The annual Air Farce New Year’s Eve comedy special had at least one joke that I know of yanked before the Dec. 31 broadcast. Sometimes satirical shows put ticking bombs in scripts just to help ensure another edgy joke sneaks past the censors — a practice that goes back 50 years to The Smothers Brothers Comedy Hour.

“That’s a really good idea,” said Bee when I asked if her writers sometimes puts jokes in the know will get pulled later. “Somewhat probably, yes. Our standard and practices emails are the best.

“We could probably publish an amazing book,” Bee added. She even had a title for it: “All the Jokes we Couldn’t Tell.”

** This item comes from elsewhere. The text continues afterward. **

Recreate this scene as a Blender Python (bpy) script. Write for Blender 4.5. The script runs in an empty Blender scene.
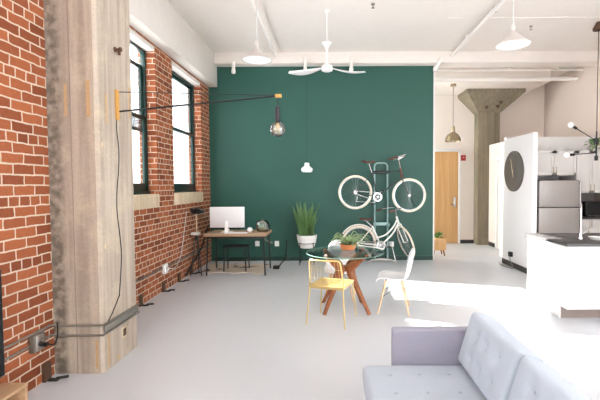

Poster in the Full Frontal lobby

Pulling punchlines “has probably more to do with an aesthetic at the network and probably at an advertiser,” says Bee. “You’re very bound in television to the tastes of your advertisers, for sure.”

Bee went on to praise TBS, saying, “We’re lucky to be working for a very risk taking network. They gave me a very blank slate and they’re full faith and I think we’ve mutually been rewarded by that.”

Bee says her comedy heroes date back to “when I was a kid.” She singles out Joan Rivers, Carol Burnett, Madeline Kahn and Catherine O’Hara and funny ladies who inspired her.

She agrees that women’s time has come in television in terms of risk-taking scripted comedy.

“I’m glad we’re recognizing woman’s voices and giving them shows, I’m glad that shows like SMILF are allowed to exist now. Its exciting to be part of that movement for sure.”